"""

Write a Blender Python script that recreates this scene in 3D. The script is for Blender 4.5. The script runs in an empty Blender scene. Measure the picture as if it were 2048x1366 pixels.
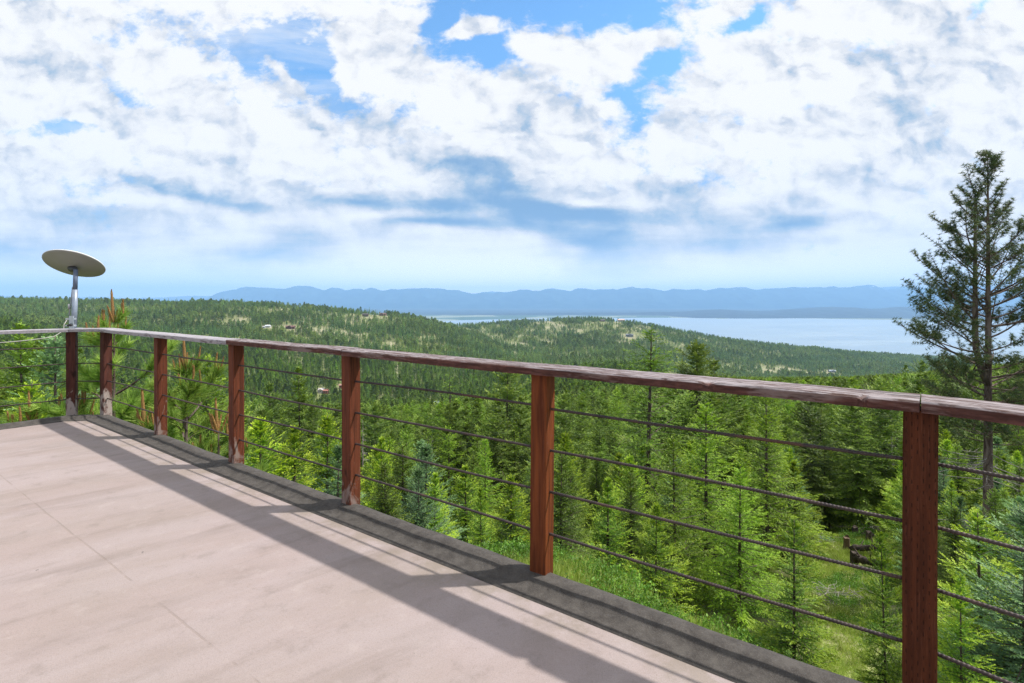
import bpy, math, random
import numpy as np
from mathutils import Vector, Matrix
R = math.radians
# ------------------------------------------------------------------ scene, camera, sky, sun
sc = bpy.context.scene
COL = sc.collection
FPX, CX, HZ = 967.0, 1024.0, 603.0        # focal length, centre column and eye-level row, in 2048-wide pixels
HC = 1.378                                # eye height above the deck (deck surface is z = 0)
cam = bpy.data.cameras.new('camera')
cam_o = bpy.data.objects.new('camera', cam); COL.objects.link(cam_o)
cam.sensor_width = 36.0; cam.lens = 36.0 * FPX / 2048.0
cam.shift_y = -(683.0 - HZ) / 2048.0
cam.clip_start = 0.05; cam.clip_end = 120000
cam_o.location = (0, 0, HC); cam_o.rotation_euler = (R(90), 0, 0)
sc.camera = cam_o
sc.render.resolution_x = 1024; sc.render.resolution_y = 683
sc.view_settings.view_transform = 'Standard'; sc.view_settings.look = 'None'
sc.view_settings.gamma = 1.0; sc.view_settings.exposure = 0.50
cy = sc.cycles
cy.max_bounces = 5; cy.diffuse_bounces = 2; cy.glossy_bounces = 2; cy.transmission_bounces = 3
cy.volume_bounces = 2; cy.transparent_max_bounces = 6
cy.use_denoising = True; cy.denoising_prefilter = 'NONE'; cy.caustics_reflective = False; cy.caustics_refractive = False
cy.sample_clamp_indirect = 6.0

SUN_DIR = Vector((0.997 * math.cos(R(55)), 0.079 * math.cos(R(55)), math.sin(R(55)))).normalized()
sun = bpy.data.lights.new('sun', 'SUN'); sun.energy = 4.2; sun.angle = R(1.2); sun.color = (1.0, 0.96, 0.90)
sun_o = bpy.data.objects.new('sun', sun); COL.objects.link(sun_o)
sun_o.rotation_euler = SUN_DIR.to_track_quat('Z', 'Y').to_euler(); sun_o.location = (20, 0, 30)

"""

## Requirements
Without the pictures, repeat the listing above exactly.

## Response to the exercise
Write a Blender Python script that recreates this scene in 3D. The script is for Blender 4.5. The script runs in an empty Blender scene. Measure the picture as if it were 2048x1366 pixels.
import bpy, math, random
import numpy as np
from mathutils import Vector, Matrix
R = math.radians
# ------------------------------------------------------------------ scene, camera, sky, sun
sc = bpy.context.scene
COL = sc.collection
FPX, CX, HZ = 967.0, 1024.0, 603.0        # focal length, centre column and eye-level row, in 2048-wide pixels
HC = 1.378                                # eye height above the deck (deck surface is z = 0)
cam = bpy.data.cameras.new('camera')
cam_o = bpy.data.objects.new('camera', cam); COL.objects.link(cam_o)
cam.sensor_width = 36.0; cam.lens = 36.0 * FPX / 2048.0
cam.shift_y = -(683.0 - HZ) / 2048.0
cam.clip_start = 0.05; cam.clip_end = 120000
cam_o.location = (0, 0, HC); cam_o.rotation_euler = (R(90), 0, 0)
sc.camera = cam_o
sc.render.resolution_x = 1024; sc.render.resolution_y = 683
sc.view_settings.view_transform = 'Standard'; sc.view_settings.look = 'None'
sc.view_settings.gamma = 1.0; sc.view_settings.exposure = 0.50
cy = sc.cycles
cy.max_bounces = 5; cy.diffuse_bounces = 2; cy.glossy_bounces = 2; cy.transmission_bounces = 3
cy.volume_bounces = 2; cy.transparent_max_bounces = 6
cy.use_denoising = True; cy.denoising_prefilter = 'NONE'; cy.caustics_reflective = False; cy.caustics_refractive = False
cy.sample_clamp_indirect = 6.0

SUN_DIR = Vector((0.997 * math.cos(R(55)), 0.079 * math.cos(R(55)), math.sin(R(55)))).normalized()
sun = bpy.data.lights.new('sun', 'SUN'); sun.energy = 4.2; sun.angle = R(1.2); sun.color = (1.0, 0.96, 0.90)
sun_o = bpy.data.objects.new('sun', sun); COL.objects.link(sun_o)
sun_o.rotation_euler = SUN_DIR.to_track_quat('Z', 'Y').to_euler(); sun_o.location = (20, 0, 30)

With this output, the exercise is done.